We now have another example of someone producing very good information and then failing to learn the obvious lesson. Catherine Rampell of the New York Times wrote about how politicians used to be much more willing to increases taxes. 

She obviously wants readers to conclude that bad, mean, wicked Republicans are being too dogmatic because they won’t agree to big tax hikes. But the chart she prepared tells a completely different story. The only budget agreement that actually produced a balanced budget was the 1997 deal, and that deal contained tax cuts rather than tax increases! 

But don’t believe me. Click link below to look at her chart. 

I suppose I also should say that her chart is misleading because it accepts the dishonest Washington definition that a “spending cut” occurs any time politicians increase spending by less than previously planned. 

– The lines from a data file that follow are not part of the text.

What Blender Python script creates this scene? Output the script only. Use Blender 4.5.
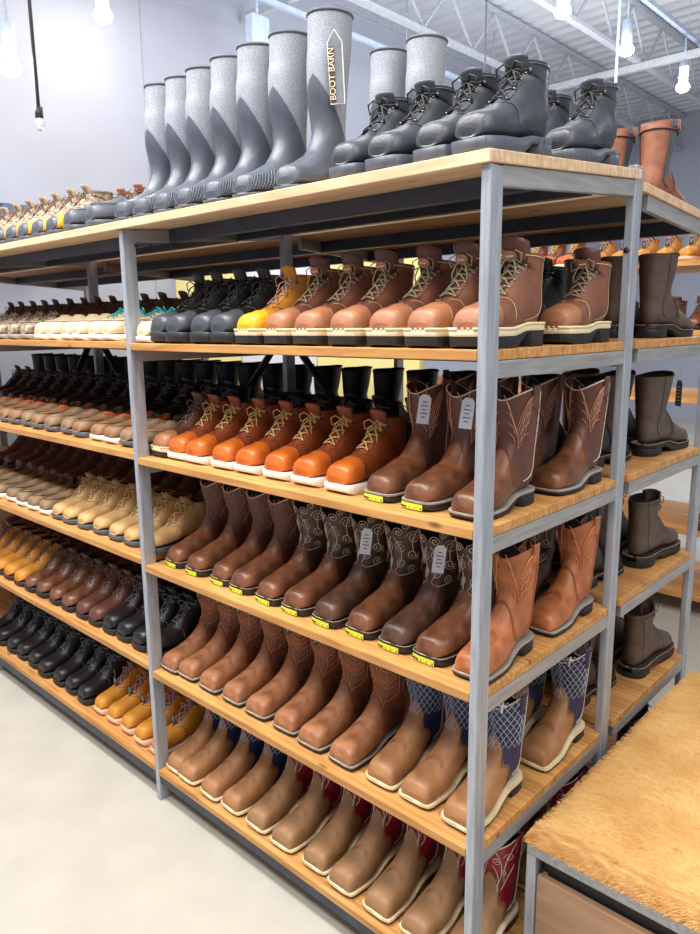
import bpy, math, random
from mathutils import Vector, Matrix
PI = math.pi
rnd = random.Random(7)
for o in list(bpy.data.objects): bpy.data.objects.remove(o)
SC = bpy.context.scene
COL = SC.collection

# ------------------------------------------------------------------ camera
cam_d = bpy.data.cameras.new('camera'); cam = bpy.data.objects.new('camera', cam_d); COL.objects.link(cam)
SC.camera = cam
cam_d.sensor_fit = 'VERTICAL'; cam_d.sensor_height = 24.0
cam_d.lens = 727.3*24/934; cam_d.clip_end = 100
yaw, pitch, roll = .7509, .1947, -.0106
fw = Vector((-math.sin(yaw)*math.cos(pitch), math.cos(yaw)*math.cos(pitch), -math.sin(pitch)))
rt = Vector((math.cos(yaw), math.sin(yaw), 0)); up = rt.cross(fw)
c_, s_ = math.cos(roll), math.sin(roll)
r2 = c_*rt+s_*up; u2 = -s_*rt+c_*up
mw = Matrix((r2, u2, -fw)).transposed().to_4x4(); mw.translation = Vector((.7866, -1.2381, 1.6829))
cam.matrix_world = mw

# ------------------------------------------------------------------ light
world = bpy.data.worlds.new('world'); SC.world = world; world.use_nodes = True
bg = world.node_tree.nodes['Background']; bg.inputs[0].default_value = (.86, .92, 1, 1); bg.inputs[1].default_value = .42
def area(name, loc, size, power, col, aim):
    d = bpy.data.lights.new(name, 'AREA'); d.shape = 'RECTANGLE'; d.size = size[0]; d.size_y = size[1]
    d.energy = power; d.color = col
    o = bpy.data.objects.new(name, d); COL.objects.link(o); o.location = loc
    o.rotation_euler = (Vector(aim)-Vector(loc)).to_track_quat('-Z', 'Y').to_euler()
    return o
area('aisle_light', (-1.2, -2.1, 4.3), (4.5, .7), 150, (1, .97, .92), (-1.1, 0, .6))
area('aisle_light', (-1.2, -.75, 4.3), (4.5, .5), 170, (1, .97, .92), (-1.2, -.35, .6))
area('rear_fill', (-.5, 7, 4.2), (4, 3), 170, (.95, .97, 1), (-.5, 7.5, 0))  # added fill without a fixture, brightens the back wall and far rack
area('aisle_light', (2.6, -.2, 4.2), (.8, 3), 70, (1, .97, .92), (.2, .5, .8))
area('aisle_light', (-2.5, 1.8, 4.2), (4, .6), 40, (1, .97, .93), (-2.5, 2.2, 1))
area('wall_fill', (-2.6, 3.2, 3.2), (.5, 5), 24, (.9, .94, 1), (-4.8, 3.4, 3.4))  # added fill in mid-air, lifts the left wall; no lamp stands here
area('ceiling_fill', (-2.2, 4.5, 2.9), (3, 4), 110, (.9, .95, 1), (-2.2, 4.6, 5))  # added fill aimed upward to brighten the deck, no real uplighter
SC.view_settings.view_transform = 'Standard'; SC.view_settings.look = 'None'
SC.view_settings.gamma = 1; SC.view_settings.use_curve_mapping = False
SC.view_settings.exposure = .12

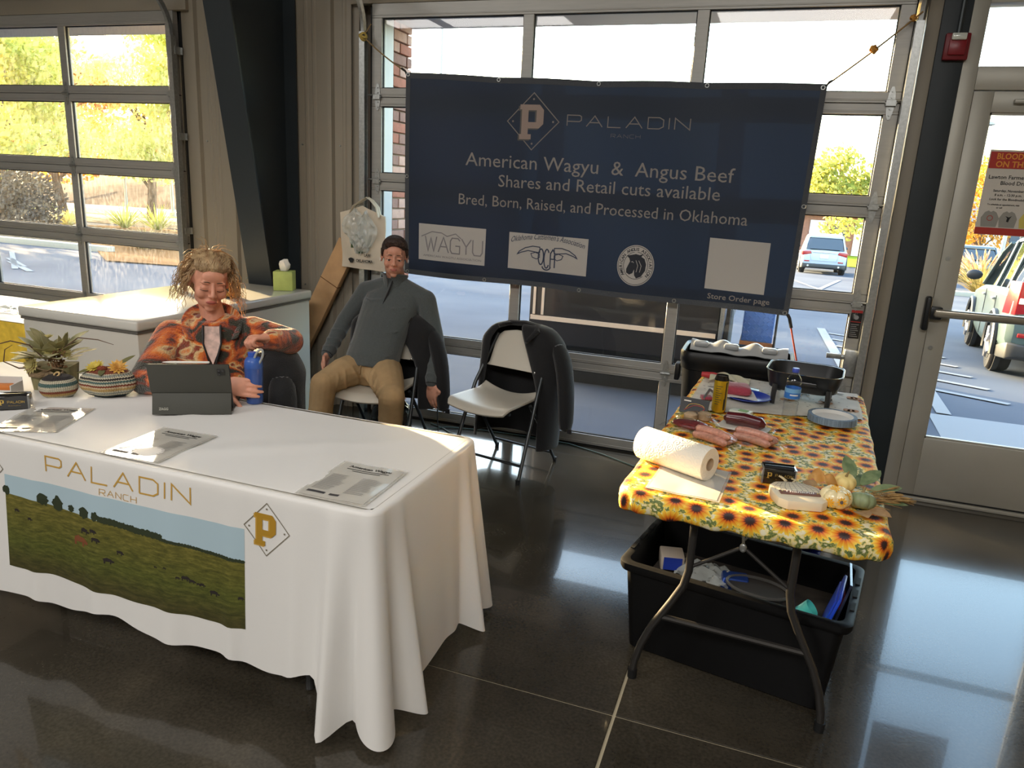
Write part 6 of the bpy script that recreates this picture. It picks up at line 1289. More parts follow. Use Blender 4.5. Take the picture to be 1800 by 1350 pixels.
pumpkin('gourd', (2.990, -2.325, TT), .042, .062, 9, mat('gourd_green', (134, 146, 108), .5, var=.15, vscale=40), 'pale green mini pumpkin beside the wheat', tilt=-.4)
fp = root('fabric_pumpkin', (2.912, -2.345, TT), 'glossy floral print fabric pumpkin at the front right corner', 'ornament')
b = B(); 
for k in range(6): a = k * pi / 3; b.ell((2.912 + .024 * cos(a), -2.345 + .024 * sin(a), TT + .030), (.026, .024, .030))
b.build('stuffed_body', mat('floral_fabric', (240, 224, 176), .3, coat=.6), fp)
b = B(); rnd = random.Random(3)
for cx_, cy_, cz_ in ((2.925, -2.393, TT + .035), (2.893, -2.392, TT + .028), (2.905, -2.36, TT + .0605), (2.94, -2.372, TT + .045)):
    nn = (Vector((cx_, cy_, cz_)) - Vector((2.912, -2.345, TT + .03))).normalized(); o1 = nn.orthogonal().normalized(); o2 = nn.cross(o1); c = Vector((cx_, cy_, cz_)) + nn * .003
    for q in range(9): a = q * 2 * pi / 9; b.add([c, c + (o1 * cos(a - .25) + o2 * sin(a - .25)) * .011, c + (o1 * cos(a) + o2 * sin(a)) * .017, c + (o1 * cos(a + .25) + o2 * sin(a + .25)) * .011], [(0, 1, 2, 3)])
b.build('printed_petals', mat('petal_gold', (240, 176, 40), .4), fp, smooth=False, kind='stuff')
b = B(); b.lathe((2.925, -2.397, TT + .035), [(.005, -.003), (.005, .003)], 10, Matrix.Rotation(pi / 2, 3, 'X')); b.build('button', mat('button_grey', (90, 84, 90), .5), fp)
def leaf(b, c, d, up, L, w, curl=.2):
    d = Vector(d).normalized(); up = Vector(up); up = (up - d * up.dot(d)).normalized(); s = d.cross(up); c = Vector(c); n_ = 7; V = []
    for i in range(n_ + 1):
        f = i / n_; ww = w * sin(pi * min(1, f * .96 + .04)) ** .8; p = c + d * L * f - up * (curl * L * f * f); V += [p + s * ww - up * ww * -.15, p, p - s * ww + up * ww * .15]
    b.add(V, [(3 * i + k, 3 * i + k + 1, 3 * i + 4 + k, 3 * i + 3 + k) for i in range(n_) for k in (0, 1)])
sp_ = root('autumn_spray', (3.0, -2.25, TT), 'autumn spray of sage leaves, ribbon and wheat at the table corner', 'ornament')
m_sage = leafmat('sage_leaf', (150, 166, 120), (110, 132, 92), .25, 30)
for c, d, L, w in (((2.975, -2.165, TT + .03), (-.25, .55, .75), .095, .024), ((3.0, -2.19, TT + .03), (.55, .6, .45), .10, .024), ((3.02, -2.24, TT + .03), (.9, .35, .25), .11, .020), ((2.985, -2.18, TT + .02), (.35, .7, .3), .085, .02), ((3.03, -2.29, TT + .02), (1, .1, .1), .10, .014)):
    b = B(); leaf(b, c, d, (0, -.4, 1), L, w, .15); b.build('leaf', m_sage, sp_, solid=.001)
for c, d, L, w in (((2.975, -2.385, TT + .012), (.3, -.8, .35), .06, .026), ((3.005, -2.375, TT + .015), (.9, -.5, .35), .065, .024), ((2.86, -2.27, TT + .03), (-.9, .5, .25), .05, .02)):
    b = B(); leaf(b, c, d, (0, -.2, 1), L, w, .3); b.build('leaf', leafmat('tan_leaf', (196, 160, 110), (168, 130, 86), .25, 30), sp_, solid=.001)
b = B(); b.grid(lambda u, v: Vector((2.835 + .105 * u, -2.235 + .05 * v + .018 * sin(u * 9), TT + .010 + .052 * sin(pi * min(1, u * .75 + .2)) * sin(pi * (.15 + .7 * v)) + .008 * sin(u * 17 + v * 6))), 22, 10); b.build('organza_ribbon', leafmat('organza', (244, 206, 140), (232, 180, 100), .5, 20), sp_)
b = B(); rnd = random.Random(9)
for k in range(44):
    s0 = Vector((3.015 + rnd.uniform(-.01, .01), -2.30 + rnd.uniform(-.022, .03), TT + rnd.uniform(.008, .045))); d = Vector((1, .42 + rnd.uniform(-.22, .22), rnd.uniform(-.12, .20))).normalized(); L = rnd.uniform(.07, .135)
    b.tube([s0, s0 + d * L * .6, s0 + d * L + Vector((0, 0, -.006))], [.0012, .001, .0008], 4)
    if k % 2: b.tube([s0 + d * L * .62, s0 + d * L * .8, s0 + d * L], [.0015, .004, .001], 5)
b.build('wheat', leafmat('wheat_straw', (196, 160, 104), (150, 116, 70), .2, 60), sp_, kind='stuff')
# can, bottle, plates
cn = root('drink_can', (2.487, -1.423, TT), 'tall yellow drink can with black top', 'can')
b = B(); b.lathe((2.487, -1.423, TT), [(.024, 0), (.028, .004), (.0315, .012), (.0315, .146)], 28); b.build('can_body', mat('can_yellow', (206, 170, 40), .25, metal=.5, var=.12, vscale=30), cn)
b = B(); b.lathe((2.487, -1.423, TT), [(.0316, .146), (.0316, .150), (.0265, .163), (.0265, .168), (.024, .168), (.024, .164)], 28); b.build('can_top', mat('can_black', (40, 38, 36), .25, metal=.7), cn)
b = B(); cm = lambda a, z, h=0: Vector((2.487 + (.0318 + h) * cos(a), -1.423 + (.0318 + h) * sin(a), TT + z))
for k in range(9): b.grid(lambda u, v: cm(-2.2 + .9 * u * (.6 + .4 * ((k * 7) % 3) / 2), .04 + .010 * k + .003 * v), 6, 1)
b.grid(lambda u, v: cm(-.95 + .35 * u, .015 + .05 * v), 4, 2); b.grid(lambda u, v: cm(-.80 + .22 * u, .055 + .085 * v), 4, 1); b.build('can_print', mat('can_ink', (50, 44, 30), .5), cn, smooth=False, kind='stuff')
wb_ = root('water_bottle', (2.785, -1.392, TR), 'clear plastic water bottle with blue label and cap', 'bottle')
m_pet = glass('pet_plastic', (.985, .99, .99), refl=.9)
b = B(); b.lathe((2.785, -1.392, TR), [(.026, 0), (.031, .004), (.0325, .014), (.0290, .028), (.0325, .040), (.0290, .054), (.0325, .066), (.0300, .078), (.0325, .088), (.0325, .140), (.0300, .152), (.0325, .160), (.029, .178), (.016, .198), (.0125, .205), (.0125, .214)], 28, cap=False); b.build('shell', m_pet, wb_, ang=25)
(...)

And even if one uses that dishonest definition, the make-believe spending cuts usually evaporate very rapidly. The tax increases, unfortunately, are far more durable. And the net result is higher spending and oftentimes more red ink. 

But even with those two big methodological shortcomings, her chart is a strong argument that tax increases don’t work. 

Two final points. First, anybody who thinks the 1993 tax hike was successful should read this post and you’ll see that the Clinton White House admitted it was a failure in early 1995. 

Second, it wasn’t really the 1997 budget deal that produced the budget surplus. The deficit disappeared because we had a period, beginning a couple of years earlier, during which politicians followed Mitchell’s Golden Rule and restrained government spending so that it grew slower than the private economy. The 1997 agreement played a role, but it’s quite likely that red ink would have disappeared anyhow. 

Last but not least, the reason we’re in a fiscal ditch today is mostly because Bush abandoned good fiscal policy and let the burden of government spending climb much faster than the productive sector of the economy.